Mais les gouvernements, celui de Raffarin comme les précédents, font la sourde oreille. Ils mettent en avant l'importance du budget de l'Éducation nationale et le coût déjà trop élevé de l'éducation des élèves.

Or qu'en est-il? Une partie du rapport du Haut conseil de l'évaluation de l'école, intitulée "les coûts de l'éducation", avance le chiffre de 103,6 milliards d'euros consacrés à l'éducation en France, soit 7% du produit intérieur brut. Les dépenses d'éducation auraient progressé plus vite que le PIB (produit intérieur brut): 2,6% en moyenne, alors que le PIB n'aurait progressé que de 2,3% par an. Le coût individuel d'un élève aurait quasiment doublé depuis 1975.

Mais que masquent ces chiffres? Dans le calcul du "coût" moyen d'un élève, toutes les dépenses sont comptabilisées, y compris la construction des collèges ou des lycées. Le fait que le coût individuel d'un élève ait doublé depuis 1975 ne signifie donc pas que les moyens en personnel enseignant aient augmenté dans la même proportion. Cette façon d'évaluer ce que la collectivité (car c'est elle qui paie) dépense pour l'éducation de la jeunesse est perverse. Le gouvernement peut en tirer argument que l'augmentation des moyens ne servirait à rien puisque, malgré la progression des dépenses, la situation ne s'améliore pas. Le recteur de l'académie de Créteil était intervenu à peu près dans les mêmes termes, l'an dernier, lors d'une réunion où il tirait le bilan des résultats en Seine-Saint-Denis, alors que des moyens supplémentaires (insuffisants d'ailleurs par rapport aux besoins) avaient été obtenus à l'issue du mouvement de grève de 1998. Les chiffres avancés sur les coûts de l'école ne permettent de toute façon pas de se rendre compte de la disparité de situations. Les mesures de décentralisation prises par le ministre Defferre dans les années 1980 creusent des écarts, d'une région à une autre, d'une commune à une autre, dans l'attribution des moyens pour chaque élève. Et les mesures de décentralisation récentes prévues par Raffarin aggraveront encore ces inégalités.

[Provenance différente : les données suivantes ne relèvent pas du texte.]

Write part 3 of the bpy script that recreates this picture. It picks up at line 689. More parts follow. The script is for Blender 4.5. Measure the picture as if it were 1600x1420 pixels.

A l'heure actuelle, si l'État est encore le principal payeur avec 64,5% du total, les collectivités locales financent à 21%. Les dépenses faites par élève peuvent varier en fonction des moyens que la collectivité locale peut, ou veut bien, consacrer à l'école. La moyenne des dépenses de fournitures et de manuels scolaires était, par exemple, de 38 euros par enfant dans les écoles primaires, à l'échelle nationale, en 2001, mais elle était bien inférieure, par exemple, dans la plupart des communes de Picardie (23 euros à Compiègne). Pourtant la Picardie, région ouvrière, est une des régions où les élèves ont le plus de difficultés: alors que la moyenne des jeunes qui sortent de l'école sans aucune qualification est de 8% au niveau national, elle est de 12% en Picardie. Il faudrait donc consacrer plus d'argent pour rattraper ce "retard".

Selon les experts du Haut conseil de l'évaluation de l'école, la France serait, parmi les pays riches, celui qui consacre le plus de moyens à l'Éducation, devant l'Allemagne, l'Espagne, le Royaume-Uni, l'Italie, ou les Pays-Bas, mais derrière les pays d'Europe du Nord et les États-Unis. On ne peut vérifier ce qui est comptabilisé. Mais, même si ce classement se révélait juste, quelle conclusion en tirer? Un gouvernement qui aurait à coeur de tout faire pour que tous les jeunes, et en particulier les jeunes des classes populaires, accèdent pleinement à l'éducation, devrait en conclure qu'il faut des moyens à la hauteur des difficultés, quel qu'en soit le prix, et que l'éducation de la jeunesse doit faire partie d'une priorité absolue.